> **INFORMATION PROVIDED**
* * * * * * *
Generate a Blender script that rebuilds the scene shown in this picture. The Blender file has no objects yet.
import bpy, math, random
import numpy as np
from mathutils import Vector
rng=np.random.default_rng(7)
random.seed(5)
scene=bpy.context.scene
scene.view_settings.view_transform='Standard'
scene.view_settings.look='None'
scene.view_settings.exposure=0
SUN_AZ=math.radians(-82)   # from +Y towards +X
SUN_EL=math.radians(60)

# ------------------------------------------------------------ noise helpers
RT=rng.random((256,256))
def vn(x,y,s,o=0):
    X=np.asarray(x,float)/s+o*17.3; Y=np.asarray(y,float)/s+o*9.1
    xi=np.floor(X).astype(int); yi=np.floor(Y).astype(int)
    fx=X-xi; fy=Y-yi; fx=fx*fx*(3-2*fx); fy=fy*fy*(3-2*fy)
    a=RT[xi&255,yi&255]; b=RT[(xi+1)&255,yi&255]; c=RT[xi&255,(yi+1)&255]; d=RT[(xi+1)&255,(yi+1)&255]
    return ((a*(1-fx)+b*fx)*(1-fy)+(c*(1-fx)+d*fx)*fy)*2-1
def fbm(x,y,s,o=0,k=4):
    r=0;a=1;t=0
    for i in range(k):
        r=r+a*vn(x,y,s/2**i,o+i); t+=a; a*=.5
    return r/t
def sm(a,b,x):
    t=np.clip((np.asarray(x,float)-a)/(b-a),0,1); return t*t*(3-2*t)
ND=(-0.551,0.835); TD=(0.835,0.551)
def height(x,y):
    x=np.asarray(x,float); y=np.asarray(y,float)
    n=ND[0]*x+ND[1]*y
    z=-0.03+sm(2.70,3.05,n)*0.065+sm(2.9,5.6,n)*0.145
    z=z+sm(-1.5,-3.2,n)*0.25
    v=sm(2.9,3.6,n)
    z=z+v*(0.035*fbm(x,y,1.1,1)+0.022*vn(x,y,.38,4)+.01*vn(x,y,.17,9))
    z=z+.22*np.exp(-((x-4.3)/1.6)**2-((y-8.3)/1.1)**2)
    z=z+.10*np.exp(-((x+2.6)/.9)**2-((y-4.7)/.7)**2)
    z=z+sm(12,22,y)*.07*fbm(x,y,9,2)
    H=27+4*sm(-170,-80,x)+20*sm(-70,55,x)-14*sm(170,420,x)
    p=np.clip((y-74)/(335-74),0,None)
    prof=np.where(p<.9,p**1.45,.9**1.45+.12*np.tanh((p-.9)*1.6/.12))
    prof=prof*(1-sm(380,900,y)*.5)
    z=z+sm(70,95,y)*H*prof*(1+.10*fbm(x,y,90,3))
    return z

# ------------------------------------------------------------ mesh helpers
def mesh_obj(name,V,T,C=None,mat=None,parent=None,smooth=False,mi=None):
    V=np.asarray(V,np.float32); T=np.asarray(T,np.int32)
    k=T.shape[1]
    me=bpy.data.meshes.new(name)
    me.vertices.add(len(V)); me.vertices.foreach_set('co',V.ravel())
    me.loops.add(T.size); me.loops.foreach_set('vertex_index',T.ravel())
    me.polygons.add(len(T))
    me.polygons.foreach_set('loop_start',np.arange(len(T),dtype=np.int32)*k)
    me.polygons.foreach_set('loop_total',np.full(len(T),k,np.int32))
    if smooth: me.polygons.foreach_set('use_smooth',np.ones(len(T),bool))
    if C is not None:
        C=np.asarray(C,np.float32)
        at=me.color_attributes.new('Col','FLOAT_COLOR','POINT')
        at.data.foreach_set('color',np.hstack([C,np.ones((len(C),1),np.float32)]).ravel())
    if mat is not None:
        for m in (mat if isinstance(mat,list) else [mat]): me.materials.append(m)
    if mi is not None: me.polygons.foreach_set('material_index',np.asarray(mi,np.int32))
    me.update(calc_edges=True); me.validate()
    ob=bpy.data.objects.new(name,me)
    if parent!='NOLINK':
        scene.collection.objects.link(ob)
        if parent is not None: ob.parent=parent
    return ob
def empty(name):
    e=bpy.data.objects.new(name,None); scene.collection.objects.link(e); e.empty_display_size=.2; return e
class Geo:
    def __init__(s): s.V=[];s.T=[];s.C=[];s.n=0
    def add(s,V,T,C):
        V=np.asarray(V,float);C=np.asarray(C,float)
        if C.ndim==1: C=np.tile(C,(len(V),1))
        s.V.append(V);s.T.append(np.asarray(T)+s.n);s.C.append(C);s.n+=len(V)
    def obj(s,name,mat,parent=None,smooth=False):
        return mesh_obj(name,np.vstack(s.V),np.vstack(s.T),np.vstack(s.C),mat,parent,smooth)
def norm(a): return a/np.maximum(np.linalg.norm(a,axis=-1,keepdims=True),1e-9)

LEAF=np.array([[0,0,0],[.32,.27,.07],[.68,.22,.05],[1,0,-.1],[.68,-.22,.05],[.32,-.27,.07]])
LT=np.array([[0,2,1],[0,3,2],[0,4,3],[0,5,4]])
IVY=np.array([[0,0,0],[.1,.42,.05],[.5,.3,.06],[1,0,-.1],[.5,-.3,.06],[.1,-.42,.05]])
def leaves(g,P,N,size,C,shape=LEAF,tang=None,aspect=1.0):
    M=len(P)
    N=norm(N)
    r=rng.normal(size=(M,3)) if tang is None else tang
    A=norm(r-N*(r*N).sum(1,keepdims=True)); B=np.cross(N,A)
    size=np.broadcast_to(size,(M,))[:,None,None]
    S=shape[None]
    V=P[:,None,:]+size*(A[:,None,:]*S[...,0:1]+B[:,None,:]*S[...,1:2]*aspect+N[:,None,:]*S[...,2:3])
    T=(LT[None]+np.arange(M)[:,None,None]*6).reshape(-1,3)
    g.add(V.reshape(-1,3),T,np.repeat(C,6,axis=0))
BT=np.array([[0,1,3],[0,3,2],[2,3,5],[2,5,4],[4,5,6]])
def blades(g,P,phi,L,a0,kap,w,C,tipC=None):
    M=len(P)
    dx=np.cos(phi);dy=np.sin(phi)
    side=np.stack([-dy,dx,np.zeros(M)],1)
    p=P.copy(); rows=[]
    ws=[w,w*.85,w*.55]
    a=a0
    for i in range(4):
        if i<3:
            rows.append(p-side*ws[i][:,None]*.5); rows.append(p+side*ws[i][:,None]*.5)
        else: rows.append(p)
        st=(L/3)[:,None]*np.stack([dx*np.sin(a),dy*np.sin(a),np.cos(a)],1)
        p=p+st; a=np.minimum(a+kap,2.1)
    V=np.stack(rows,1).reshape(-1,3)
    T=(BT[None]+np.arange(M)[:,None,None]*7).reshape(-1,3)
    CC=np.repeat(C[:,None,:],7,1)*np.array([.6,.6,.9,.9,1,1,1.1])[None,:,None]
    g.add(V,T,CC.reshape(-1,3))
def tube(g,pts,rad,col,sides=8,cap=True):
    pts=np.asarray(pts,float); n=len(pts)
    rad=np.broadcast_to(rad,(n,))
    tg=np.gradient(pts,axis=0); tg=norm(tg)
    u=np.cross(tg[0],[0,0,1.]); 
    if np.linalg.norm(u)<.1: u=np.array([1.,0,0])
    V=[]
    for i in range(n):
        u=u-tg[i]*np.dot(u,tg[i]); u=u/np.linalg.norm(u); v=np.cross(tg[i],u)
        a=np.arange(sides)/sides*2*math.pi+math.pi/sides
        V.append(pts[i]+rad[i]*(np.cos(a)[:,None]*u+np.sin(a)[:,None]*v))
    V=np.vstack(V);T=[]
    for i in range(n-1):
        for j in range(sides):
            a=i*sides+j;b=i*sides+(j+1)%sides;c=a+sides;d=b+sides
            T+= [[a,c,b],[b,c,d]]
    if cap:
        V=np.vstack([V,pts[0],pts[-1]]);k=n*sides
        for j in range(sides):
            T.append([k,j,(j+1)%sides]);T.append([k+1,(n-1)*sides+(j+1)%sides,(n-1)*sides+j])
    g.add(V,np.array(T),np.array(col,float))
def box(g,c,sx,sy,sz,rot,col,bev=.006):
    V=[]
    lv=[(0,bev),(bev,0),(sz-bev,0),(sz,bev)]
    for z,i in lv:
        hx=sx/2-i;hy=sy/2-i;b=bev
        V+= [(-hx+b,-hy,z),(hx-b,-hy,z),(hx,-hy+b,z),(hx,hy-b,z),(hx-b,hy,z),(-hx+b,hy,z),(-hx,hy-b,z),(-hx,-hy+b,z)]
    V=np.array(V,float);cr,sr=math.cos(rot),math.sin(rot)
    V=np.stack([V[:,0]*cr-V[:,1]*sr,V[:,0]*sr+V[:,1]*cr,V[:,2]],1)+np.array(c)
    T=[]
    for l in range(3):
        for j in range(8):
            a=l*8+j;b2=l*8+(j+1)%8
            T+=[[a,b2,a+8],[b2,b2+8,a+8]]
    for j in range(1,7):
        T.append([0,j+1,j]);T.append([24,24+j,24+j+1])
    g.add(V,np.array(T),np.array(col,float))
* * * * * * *
> **STATED TASK**
Everything from the first line through the line containing "SUN_EL=math.radians(60)" should be quoted exactly, and nothing beyond it.

> **SOLUTION FOR THIS EXERCISE**
Generate a Blender script that rebuilds the scene shown in this picture. The Blender file has no objects yet.
import bpy, math, random
import numpy as np
from mathutils import Vector
rng=np.random.default_rng(7)
random.seed(5)
scene=bpy.context.scene
scene.view_settings.view_transform='Standard'
scene.view_settings.look='None'
scene.view_settings.exposure=0
SUN_AZ=math.radians(-82)   # from +Y towards +X
SUN_EL=math.radians(60)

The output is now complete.